The project was developed while I was serving as a software engineer at Jonah Ventures and is deployed in production to support GridION sequencing operations.
The Problem
Oxford Nanopore sequencers generate continuous data streams over runs lasting 24–72 hours. MinKNOW provides a web-based GUI, but remote access typically requires VNC, X11 forwarding, or browser-based sessions—each introducing latency, operational complexity, or security tradeoffs.
The lab needed a lightweight, low-latency way to:
- Monitor sequencing progress in real time
- Assess flow cell health
- Track throughput and quality metrics
- Pause or stop runs when necessary
All without relying on browser interfaces or graphical remote sessions.
The Solution
Termion provides a keyboard-driven interface accessible over any SSH connection. It streams telemetry directly from MinKNOW’s gRPC API and renders live visualizations in the terminal.
Capabilities include:
- Live throughput charts tracking reads and bases over time
- Channel activity heatmaps showing pore states across all channels
- Read length histograms with real-time N50 calculation
- Run control (pause, resume, stop acquisition)

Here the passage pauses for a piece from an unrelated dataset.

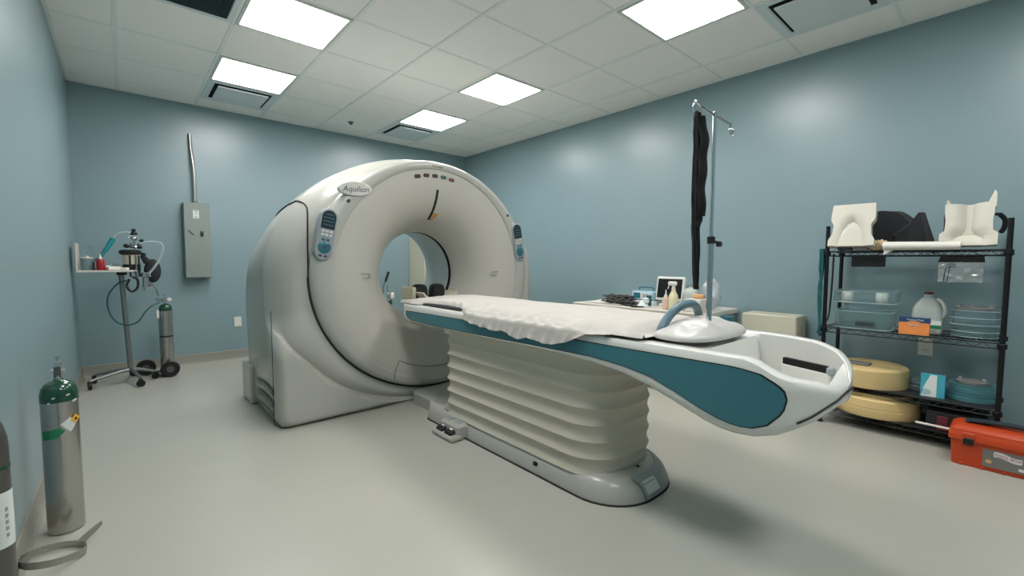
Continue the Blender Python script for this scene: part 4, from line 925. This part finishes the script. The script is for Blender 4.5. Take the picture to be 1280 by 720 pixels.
# clear containers
def clear_box(x0, x1, y0, y1, z0, h, lab, m_='clear', name='clear_container'):
    b = B(); r_ = min(.05, (x1-x0)/3)
    b.loft([rring(x0+i_, x1-i_, y0+i_, y1-i_, r_, z) for z, i_ in ((z0, .006), (z0+.003, .003), (z0+h, 0), (z0+h+.003, -.003), (z0+h, .003), (z0+.008, .007), (z0+.006, .009))]); o = onsh(name, m_, lab, 'container', b, smooth=50)
    for zz in (z0+h+.001, z0+.004): B().tube(rring(x0, x1, y0, y1, r_, zz, 4), .0022, 6, closed=True).build('rim_edge', 'edge', o)
    return o
def clear_round(x, y, r, z0, h, lab, m_='clear', name='clear_round_container'):
    b = B(); n_ = max(3, int(h/.014)); rib = []
    for k in range(n_): z = .006+(h-.012)*k/n_; rib += [(r, z), (r, z+(h-.012)/n_*.7), (r+.0025, z+(h-.012)/n_*.8), (r+.0025, z+(h-.012)/n_*.95)]
    b.lathe([(0, 0), (r-.004, 0)]+rib+[(r, h-.004), (r+.006, h-.002), (r+.006, h+.003), (r-.004, h+.003), (r-.005, .007), (0, .006)], (x, y, z0), 40); o = onsh(name, m_, lab, 'container', b, smooth=50)
    for zz in (z0+h+.001, z0+h*.5, z0+.004): B().tube([(x+(r+.003)*math.cos(2*PI*k/40), y+(r+.003)*math.sin(2*PI*k/40), zz) for k in range(40)], .002, 6, closed=True).build('rim_edge', 'edge' if m_ == 'clear' else 'cleart', o)
    return o
lo_ = clear_box(3.63, 3.88, -3.125, -2.815, S2, .115, 'clear plastic tub under another tub, left side of the middle shelf')
b = B().lathe([(.03, 0), (.055, .004), (.06, .02), (.04, .03), (.0, .032)], (3.76, -2.97, S2+.012), 20); onsh('coiled_black_lead', 'rub', 'coiled black lead inside the lower clear tub on the left', 'lead', b)
hi_ = clear_box(3.63, 3.88, -3.14, -2.80, S2+.172, .078, 'clear plastic tub holding white rolls, uppermost on the left of the middle shelf')
b = B().box((3.75, -2.965, S2+.146), (.18, .20, .046), bev=.008); onsh('dark_spacer_tray', 'clear', 'low clear lid between the two clear tubs on the left', 'lid', b)
for k, y_ in enumerate((-2.875, -3.06)):
    b = B(); b.lathe([(.012, 0), (.032, 0), (.034, .004), (.034, .058), (.032, .062), (.012, .062)], (3.72, y_, S2+.181), 20); onsh('white_bandage_roll', 'wht', 'white bandage roll at the left inside the upper clear tub' if k == 0 else 'white bandage roll at the right inside the upper clear tub', 'roll', b, 'bandage rolls')
# gallon jug
b = B(); JX, JY = 3.80, -3.275
b.loft([rring(JX-.072+i_, JX+.072-i_, JY-.072+i_, JY+.072-i_, max(.012, .03-i_*.2), S2+z) for z, i_ in ((0, .006), (.006, 0), (.13, 0), (.16, .006), (.19, .02), (.215, .038), (.228, .052))]); b.lathe([(.02, .225), (.02, .245), (0, .245)], (JX, JY, S2), 18)
jg = onsh('gallon_jug', 'milk', 'cloudy white gallon jug standing behind the blue and orange carton', 'jug', b, smooth=50)
B().lathe([(.022, .243), (.022, .257), (0, .258)], (JX, JY, S2), 18).build('cap', 'maroon', jg)
B().tube(curve([(JX-.02, JY-.045, S2+.215), (JX-.04, JY-.072, S2+.19), (JX-.045, JY-.083, S2+.14), (JX-.04, JY-.068, S2+.10)], 5), .010, 8).build('handle', 'milk', jg)
b = B().box((JX-.0735, JY-.045, S2+.055), (.002, .05, .055)); b.build('label', 'white_s', jg)
b = B().box((JX-.075, JY-.045, S2+.045), (.002, .05, .022)); b.build('label_band', 'lgreen', jg)
# blue/orange carton
T_ = frame((3.625, -3.235, S2), (0, -1, 0), (0, 0, 1))
ca = onsh('orange_carton', 'orangeb', 'orange carton with a navy top band on the middle shelf', 'carton', B(T_).box((0, .052, 0), (.14, .104, .045), bev=.001))
B(T_).box((0, .090, .0), (.1412, .029, .0462)).build('navy_band', 'blueb', ca)
B(T_).loft([[V((.04*math.cos(w)*s1, .066+.018*math.sin(w)*s1, z)) for w in [PI*k/12 for k in range(13)]] for s1, z in ((1, .0235), (1, .0245))]).build('orange_arch', 'orangeb', ca)
text('Medical Pads', .015, T_ @ Matrix.Translation((.005, .092, .0238)), 'white_s', ca); text('Sponges', .017, T_ @ Matrix.Translation((0, .062, .0255)), 'white_s', ca)
# right round containers
clear_round(3.80, -3.485, .098, S2, .07, 'lower clear round container at the right end of the middle shelf')
clear_round(3.80, -3.485, .108, S2+.074, .085, 'upper clear round container at the right end of the middle shelf')
b = B(); b.lathe([(.0, 0), (.088, 0), (.09, .008), (.07, .014), (.0, .016)], (3.80, -3.485, S2+.163), 30); o = onsh('round_grey_lid', 'gpad', 'flat grey lid with knobs on top of the right round containers', 'lid', b)
for dy in (-.06, .01, .07): B().lathe([(.014, .012), (.012, .026), (.016, .03), (0, .032)], (3.78, -3.485+dy, S2+.163), 12).build('knob', 'cpan', o)
# lower tiers
def foam_disc(name, lab, x, y, rx, ry, z0, prof, z):
    b = B(); b.lathe([(r, h) for r, h in prof], (x, y, z0), 56, sx=rx, sy=ry); return onsh(name, 'foam', lab, 'foam cushion', b, smooth=30)
f1 = foam_disc('foam_wedge', 'upper yellow foam cushion with a grey pad on it, behind the couch foot', 3.80, -3.0, .22, .205, S3, [(0, 0), (.99, 0), (1, .01), (1, .115), (.97, .125), (0, .13)], 0)
b = B().box((3.74, -2.95, S3+.135), (.09, .13, .012), bev=.003); onsh('grey_pad', 'gpad', 'small flat grey pad lying on the upper foam cushion', 'pad', b)
f2 = foam_disc('foam_wedge', 'lower wide yellow foam cushion with a stepped rim on the bottom shelf', 3.785, -3.045, .215, .232, S4, [(0, 0), (.98, 0), (1, .01), (1, .055), (.985, .06), (1, .065), (.98, .11), (.93, .12), (.80, .122), (.78, .145), (0, .150)], 0)
clear_round(3.86, -3.275, .075, S3, .05, 'low clear dish with lid on the third shelf below the outlet')
b = B().lathe([(.078, 0), (.08, .004), (.06, .02), (.03, .03), (.03, .045), (0, .047)], (3.86, -3.275, S3+.054), 30); o = onsh('dish_lid', 'clear', 'domed clear lid on the low dish below the outlet', 'lid', b)
T_ = frame((3.66, -3.33, S3), (0.05, -1, 0), (0.1, 0, 1))
tb = onsh('tissue_box', 'wtr', 'small teal and white tissue box standing on the third shelf', 'box', B(T_).box((0, .07, -.03), (.11, .14, .06), bev=.002))
B(T_).loft([[V((x, y, z)) for x, y in ((-.05, .002), (.018, .002), (.018, .136), (-.012, .136), (-.04, .06))] for z in (.0, .0015)]).build('white_panel', 'white_s', tb)
B(T_).loft([[V((-.03+.025*math.cos(2*PI*k/20), .03+.018*math.sin(2*PI*k/20), z)) for k in range(20)] for z in (.001, .003)]).build('tissue_opening', 'cleart', tb)
for k, (z_, r_) in enumerate(((0, .105), (.05, .095))): clear_round(3.79, -3.49, r_, S3+z_, .045, ('lower' if k == 0 else 'upper')+' teal-tinted round container on the right of the third shelf', 'cleart')
b = B(); b.lathe([(.0, 0), (.07, 0), (.07, .012), (.05, .02), (0, .022)], (3.79, -3.49, S3+.099), 26); o = onsh('grey_round_lid', 'gpad', 'grey lid with two lugs on the teal-tinted containers', 'lid', b)
for dy in (-.05, .05): B().box((3.78, -3.49+dy, S3+.122), (.02, .018, .022), bev=.004).build('lug', 'cpan', o)
b = B().box((3.80, -3.44, S4+.055), (.34, .26, .108), bev=.006); onsh('black_case', 'darkplate', 'black flat case on the bottom shelf behind the orange toolbox', 'case', b)
b = B(); b.tube([(3.585, -3.27, .135), (3.575, -3.46, .135)], .007, 8); b.v = [p+V((0, 0, 0)) for p in b.v]; onsh('grey_rod', 'wht', 'thin pale rod lying at the front of the bottom shelf', 'rod', b)
b = B().box((3.635, -3.385, S4+.0+.045), (.035, .05, .088), bev=.004); onsh('maroon_block', 'maroon', 'dark red block between the bottom shelf and the toolbox', 'block', b)
# outlet
oy, oz = -3.25, .535
ot = thing('wall_outlet', 'white electrical outlet on the right wall behind the shelving', 'outlet', (XR, oy, oz-.06))
B().box((XR-.003, oy, oz), (.006, .075, .12), bev=.002).build('face_plate', 'outl', ot)
for dz in (-.024, .024):
    s_ = B().box((XR-.0065, oy, oz+dz), (.004, .034, .03), bev=.001).build('socket', 'wht', ot)
    for dy in (-.007, .007): B().box((XR-.009, oy+dy, oz+dz+.003), (.002, .003, .01)).build('slot', 'rub', s_)

# ---------------------------------------------------------------- toolbox
TX, TY = 3.385, -3.43
tbx = thing('toolbox', 'bright orange plastic toolbox with a dark handle at the right edge of the photo', 'toolbox', (TX+.1, TY-.24, 0))
def tbp(x0, x1, y0, y1, z, r=.012): return [V((x, y, z)) for x, y in rrect(x0, x1, y0, y1, r, 4)]
L0 = .50
B().loft([tbp(TX+.012+i_, TX+.195-i_, TY-L0+.012+i_, TY-.012-i_, z) for z, i_ in ((0, .004), (.004, 0), (.14, -.006))]).build('bin', 'tbo', tbx)
ld = B().loft([tbp(TX-.004+i_, TX+.211-i_, TY-L0-.004+i_, TY+.004-i_, z) for z, i_ in ((.142, 0), (.175, 0), (.182, .004), (.198, .006), (.214, .022), (.22, .032))]).build('lid', 'tbo', tbx)
for yy in (TY-.075, TY-.40):
    l_ = B().box((TX-.002, yy, .155), (.012, .052, .062), bev=.004).build('latch_frame', 'tbo', tbx)
    B().box((TX-.009, yy, .142), (.008, .042, .036), bev=.003).build('latch', 'rub', l_)
hd_ = B(); hd_.tube(curve([(TX+.10, TY-.06, .22), (TX+.10, TY-.09, .236), (TX+.10, TY-.25, .244), (TX+.10, TY-.40, .236), (TX+.10, TY-.43, .22)], 6), .013, 10); hd_.v = [V((TX+.10+(p.x-TX-.10)*1.6, p.y, p.z)) for p in hd_.v]; hd_.build('carry_handle', 'tbh', tbx)
for k in range(6): B().box((TX+.010, TY-.05-.08*k, .007), (.006, .012, .014), bev=.002).build('foot_rib', 'tbo', tbx)
for k in range(4): B().box((TX+.003, TY-.11-.006*k-.006, .135), (.004, .003, .03)).build('grip_rib', 'tbo', tbx)
LT = frame((TX+.0075, TY-.215, .072), (0, -1, 0), (0, 0, 1))
lb = B(LT).box((0, 0, 0), (.17, .095, .003)).build('label_plate', 'lab', tbx)
b = B(LT); b.grid(lambda i, j: V((-.045+.10*i, .012+.028*j-.010*math.sin(PI*i)*.0-.012*i+.004*math.sin(2*PI*i), .0022)), 12, 2, thick=.001); b.build('label_banner', 'white_s', lb)
text('TOOL BOX', .019, LT @ Matrix.Translation((.005, .0195, .0030)) @ Matrix.Rotation(-.11, 4, 'Z'), 'labr', lb)
B(LT).loft([[V((-.062+.012*math.cos(2*PI*k/14), -.018+.01*math.sin(2*PI*k/14), z)) for k in range(14)] for z in (.001, .0025)]).build('label_emblem', 'orangei', lb)
B(LT).box((.062, -.028, .0018), (.036, .014, .001)).build('size_patch', 'white_s', lb)

# ---------------------------------------------------------------- world & render view
w = bpy.data.worlds.new('world'); sc.world = w; w.use_nodes = True
w.node_tree.nodes['Background'].inputs[0].default_value = (.02, .022, .024, 1)
vs_ = sc.view_settings
vs_.view_transform = 'Standard'; vs_.look = 'None'; vs_.gamma = 1; vs_.exposure = 0.80; vs_.use_curve_mapping = False
sc.cycles.max_bounces = 8; sc.cycles.diffuse_bounces = 5; sc.cycles.glossy_bounces = 4; sc.cycles.transmission_bounces = 8; sc.cycles.transparent_max_bounces = 12
sc.cycles.use_denoising = True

- Support for MinION, GridION, and PromethION devices
The result is a lightweight operational dashboard that can run in any terminal, including remote sessions and headless environments.
Technical Architecture
I chose Rust for its performance characteristics and memory safety guarantees, particularly important when handling high-volume streaming telemetry.
The system uses:
- Tokio for asynchronous I/O
- tonic for gRPC communication with MinKNOW
- ratatui for structured terminal rendering
The architecture separates the gRPC client layer from the TUI rendering logic, with domain-level abstractions insulating the interface from raw protobuf structures.
Reconnection logic with exponential backoff ensures resilience against transient network interruptions, and the rendering loop is optimized to handle high-frequency updates without excessive CPU usage.
Context & Deployment
Termion was deployed at Jonah Ventures to provide daily visibility into sequencing operations. Lab technicians and bioinformaticians use the tool to monitor run status, assess quality metrics, and intervene when necessary—all directly from terminal sessions.
The project demonstrates how lightweight, performance-oriented tooling can improve operational reliability without introducing additional infrastructure complexity.